ENIGMATIC EAST-WEST FABRICS IN THE TUOLUMNE BATHOLITH; IS THERE A TECTONIC SIGNIFICANCE?


ECONOMOS, Rita C., Earth Sciences, Univ of Southern California, 3651 Trousdale Parkway, ZMB 117, Los Angeles, CA 90089, ERDMANN, Saskia, Earth Sciences, Dalhousie Univ, Room 3006, Life Sciences Centre, Dalhousie University, Halifax, B3H 4J1, MEMETI, Valbone, Department of Earth Sciences, Univ of Southern California, 3651 Trousdale Parkway, SCI 117, Los Angeles, CA 90089, PATERSON, Scott, Dept. of Earth Sciences, Univ of Southern California, 3651 Trousdale Ave, Los Angeles, CA 90089-0740 and MILLER, Robert, Department of Geology, San Jose State Univ, San Jose, CA 95192-0102, economos@usc.edu

The main NW-SE striking structures of the Sierra Nevada are well known, but our mapping has revealed that E-W striking magmatic fabrics are present in nearly all phases of the Tuolumne Batholith (TB), spanning an age range of 93 Ma to 85 Ma. This magmatic fabric is ubiquitous in most units, but is locally secondary to a NW-SE magmatic foliation. To gain a better understanding of the origin and significance of the E-W fabric, we have looked for structures with similar orientations in the surrounding host rock. New structural data is presented here from the May Lake and Benson Lake pendants, which lie along the western margin of the TB. Several E-W striking structures are preserved in the May Lake pendant. The largest of these structures is a set of gentle to open upright kink folds with a 100-110 striking axial planar cleavage. Elsewhere a closely spaced, E-W striking fracture cleavage occurs. Other structures associated with N-S shortening include sets of centimeter to meter scale conjugate thrust faults and box folds with a roughly E-W bisector. These structures overprint isoclinally folded strata and axial planar cleavage, which is shown to be syn- the 102 Ma El Capitan intrusion based on the magmatic folding of late El Capitan dikes. Since the adjacent Glen Aulin (GA) Granodiorite (93 Ma) shows only local NW-SE sub-solidus deformation, these structures are bracketed between 102 Ma and the time of solidification of the GA.

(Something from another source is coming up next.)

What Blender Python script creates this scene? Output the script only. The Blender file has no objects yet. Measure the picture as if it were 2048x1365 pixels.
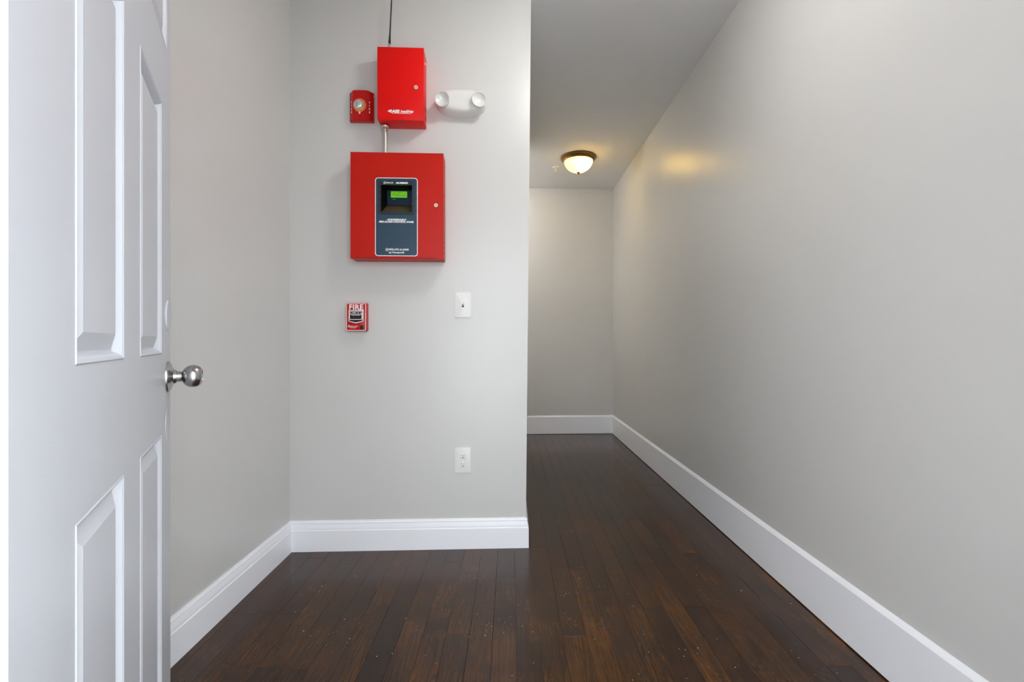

Similar structures occur in the Benson Lake Pendant. This set of structures associated with N-S shortening exhibits an average strike of 060-070. These structures include the axial planes of upright gentle folds of an older foliation, and a closely spaced fracture cleavage. Sporadic thrust faults also indicate N-S shortening. Finally, locally developed crenulations with E-W axial planes are observed in the Saddlebag Lake pendant on the eastern margin of the TB.

All of these structures appear to be spatially and temporally correlated. If they are tectonically related, then there must be a N-S oriented shortening event recorded in the TB which may be related to conjugate kink structures elsewhere in the Sierra discussed by Paterson (1989). We hypothesize that these structures are related to an increment of Late Cretaceous shortening, possibly due to elastic relaxation or strain partitioning during transpression.